‘Hollywood created a myth’: Hotel Rwanda hero’s tarnished reputation

Issued on: 02/09/2020 – 14:05Modified: 02/09/2020 – 14:06

Paul Rusesabagina, who inspired the film Hotel Rwanda by saving more than 1,200 fellow Rwandans during the 1994 genocide, was arrested by Rwandan police on Monday on charges including “terrorism”. Rusesabagina’s family accuses Paul Kagame’s government of wanting to silence a famous critic – but his reputation had already been tarnished.


Rusesabagina was arrested on August 31 in the Rwandan capital Kigale, accused of being “the founder, leader, sponsor and member of violent, armed, extremist terror outfits” in the Great Lakes region, the Rwanda Bureau of Investigation (RIB) wrote on Twitter.

The arrest was a bombshell for Rusesabagina’s family. This long-standing opponent of President Kagame, now a Belgian citizen and American resident, had been living in exile for more than twenty years. “We are not aware of how he got there [to Rwanda] and how this happened,” his daughter Anaise Kanimba told the BBC. “This is why we believe he was kidnapped because he would never go to Rwanda on his own will.”

Consequently, his family believe that he was kidnapped in Dubai and taken to Rwanda to be arrested there. “We believe he was kidnapped because he would never go to Rwanda on his own will,” Kanimba continued.

The RIB said that Rusesabagina had been arrested thanks to international co-operation, although its deputy spokesman Thierry Murangira refused to clarify the circumstances of the arrest, saying that it could jeopardise the investigation.

Kagame’s government has mainly criticised Rusesabagina for his role in financing the Democratic Forces for the Liberation of Rwanda, an armed group active in the east of DR Congo formed by Hutus responsible for the 1994 genocide.
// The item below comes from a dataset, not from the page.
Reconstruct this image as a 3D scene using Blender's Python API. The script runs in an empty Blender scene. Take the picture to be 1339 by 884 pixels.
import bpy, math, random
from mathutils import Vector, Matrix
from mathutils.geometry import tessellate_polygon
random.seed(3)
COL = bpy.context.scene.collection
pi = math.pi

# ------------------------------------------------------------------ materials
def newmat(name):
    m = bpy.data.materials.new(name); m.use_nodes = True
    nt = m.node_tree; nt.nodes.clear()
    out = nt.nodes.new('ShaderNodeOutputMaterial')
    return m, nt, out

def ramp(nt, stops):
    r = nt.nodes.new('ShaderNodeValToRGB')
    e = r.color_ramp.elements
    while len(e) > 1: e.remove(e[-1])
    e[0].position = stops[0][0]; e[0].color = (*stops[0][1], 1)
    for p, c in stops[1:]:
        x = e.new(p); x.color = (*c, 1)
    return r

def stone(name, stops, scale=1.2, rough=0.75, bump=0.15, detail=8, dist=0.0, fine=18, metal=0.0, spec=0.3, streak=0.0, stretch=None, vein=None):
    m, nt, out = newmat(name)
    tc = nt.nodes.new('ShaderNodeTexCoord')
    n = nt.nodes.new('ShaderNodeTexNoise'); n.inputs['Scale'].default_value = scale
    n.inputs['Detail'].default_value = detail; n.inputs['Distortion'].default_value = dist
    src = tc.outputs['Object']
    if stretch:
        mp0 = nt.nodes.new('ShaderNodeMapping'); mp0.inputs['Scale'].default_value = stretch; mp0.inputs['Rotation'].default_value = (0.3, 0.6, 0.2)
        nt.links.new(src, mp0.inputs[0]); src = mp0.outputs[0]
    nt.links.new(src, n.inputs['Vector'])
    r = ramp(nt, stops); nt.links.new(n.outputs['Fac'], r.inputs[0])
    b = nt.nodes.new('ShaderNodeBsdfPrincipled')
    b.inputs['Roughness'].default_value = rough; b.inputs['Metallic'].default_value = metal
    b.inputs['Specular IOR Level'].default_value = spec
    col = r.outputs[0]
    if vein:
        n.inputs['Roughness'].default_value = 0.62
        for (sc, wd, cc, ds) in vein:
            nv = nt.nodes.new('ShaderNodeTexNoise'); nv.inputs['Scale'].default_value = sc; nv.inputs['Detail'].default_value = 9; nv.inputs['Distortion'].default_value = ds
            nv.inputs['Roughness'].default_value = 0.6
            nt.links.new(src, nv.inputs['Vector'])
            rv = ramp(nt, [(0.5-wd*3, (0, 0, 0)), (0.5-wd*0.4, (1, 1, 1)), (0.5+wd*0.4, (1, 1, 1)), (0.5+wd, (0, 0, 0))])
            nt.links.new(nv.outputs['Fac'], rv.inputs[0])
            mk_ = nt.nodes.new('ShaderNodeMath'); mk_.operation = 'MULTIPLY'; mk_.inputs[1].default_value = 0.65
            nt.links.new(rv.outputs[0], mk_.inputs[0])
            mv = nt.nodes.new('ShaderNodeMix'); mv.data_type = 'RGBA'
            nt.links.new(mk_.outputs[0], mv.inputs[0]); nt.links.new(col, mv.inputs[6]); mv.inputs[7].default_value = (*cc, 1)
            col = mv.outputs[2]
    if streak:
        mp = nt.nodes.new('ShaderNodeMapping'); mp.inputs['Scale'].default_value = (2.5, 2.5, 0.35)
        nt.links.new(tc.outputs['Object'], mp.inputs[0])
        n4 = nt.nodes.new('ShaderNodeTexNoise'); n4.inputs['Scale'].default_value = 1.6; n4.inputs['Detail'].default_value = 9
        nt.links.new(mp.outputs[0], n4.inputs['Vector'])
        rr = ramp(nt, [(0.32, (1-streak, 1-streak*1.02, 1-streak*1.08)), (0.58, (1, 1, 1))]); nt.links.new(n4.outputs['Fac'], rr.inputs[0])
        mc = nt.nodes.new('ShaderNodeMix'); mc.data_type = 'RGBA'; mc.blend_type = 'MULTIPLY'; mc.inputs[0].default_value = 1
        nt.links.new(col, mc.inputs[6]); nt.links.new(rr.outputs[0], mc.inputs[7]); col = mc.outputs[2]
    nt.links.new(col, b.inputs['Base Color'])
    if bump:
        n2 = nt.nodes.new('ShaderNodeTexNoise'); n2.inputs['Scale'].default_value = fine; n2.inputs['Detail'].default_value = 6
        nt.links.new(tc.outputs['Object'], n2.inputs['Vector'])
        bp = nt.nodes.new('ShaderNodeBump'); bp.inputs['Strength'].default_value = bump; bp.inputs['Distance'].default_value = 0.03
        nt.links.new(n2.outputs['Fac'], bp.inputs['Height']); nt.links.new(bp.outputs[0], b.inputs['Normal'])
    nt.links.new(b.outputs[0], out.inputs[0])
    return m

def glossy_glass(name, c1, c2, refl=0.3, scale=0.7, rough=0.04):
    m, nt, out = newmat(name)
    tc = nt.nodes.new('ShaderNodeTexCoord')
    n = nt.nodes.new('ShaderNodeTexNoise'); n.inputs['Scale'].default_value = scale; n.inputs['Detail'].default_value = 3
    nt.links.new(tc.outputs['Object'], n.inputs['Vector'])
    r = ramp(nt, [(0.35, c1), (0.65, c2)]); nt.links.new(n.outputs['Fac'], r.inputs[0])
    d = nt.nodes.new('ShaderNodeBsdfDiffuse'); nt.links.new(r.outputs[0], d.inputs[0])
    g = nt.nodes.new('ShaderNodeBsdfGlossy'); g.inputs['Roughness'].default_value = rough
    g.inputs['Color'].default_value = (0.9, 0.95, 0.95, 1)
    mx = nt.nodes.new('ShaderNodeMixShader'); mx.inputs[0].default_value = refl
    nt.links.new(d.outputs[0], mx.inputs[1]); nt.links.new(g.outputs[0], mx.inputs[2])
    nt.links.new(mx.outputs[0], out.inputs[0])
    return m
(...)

In 2018, Rwandan authorities filed an arrest warrant against Rusesabagina for funding a guerrilla war, in which the armed group has claimed responsibility for several attacks in Rwanda.

Kanimba, who lives in Washington, argued that the charges against her father are politically motivated. Describing him as a defender of human rights, she said the charges against him are “baseless” and called on the US and Belgium to “help us get him home”.

During his years in exile, Rusesabagina founded the Rwanda Movement for Democratic Change and for years criticised Kagame for silencing opposition. In power since 1994, Kagame has often been accused of authoritarianism, of suppressing all forms of internal dissent and exiling critical voices. Human Rights Watch has accused his government of summary executions, unlawful detentions and torture.

In making the case for the US and Belgian authorities to help her father, Kanimba highlighted his heroic role as a rescuer during the Rwandan genocide. This role saw his life turned into a Hollywood film when Terry George made Hotel Rwanda in 2004 – featuring the “true story” of the manager of the Hotel des Milles Collines in Kigali, who did everything he could to prevent the genocidal regime’s forces from entering the hotel.

Rusesabagina took charge of the luxury establishment on April 12, 1994, when ethnic Tutsis were being hunted down across the country. Many sought refuge in this renowned hotel, and 1,248 people were saved.

After the film’s release in 2004, Rusesabagina became an international hero. He received the Presidential Medal of Freedom from George W. Bush in 2005 – the year before he published his memoir An Ordinary Man, which was translated into several languages. He held audiences to tell his story with such public figures as Muhammad Ali, Barack Obama and Condoleezza Rice.

But little by little, the hero’s image faded. In 2012, an article for German newspaper Süddeutsche Zeitung described the former hotel manager as a “cynical profiteer” who made money through genocide, making his hosts pay for their survival. Rusesabagina did not deny making profits, but highlighted the lives he saved.

“Hollywood created a myth; it wasn’t real,” Étienne Nsanzimana, president of the Ibuka association representing victims of the genocide, told FRANCE 24. “Rusesabagina saw the hotel in 1994 and decided to take it over to serve his own interests – then he sold his story.”

This article was translated from the original in French.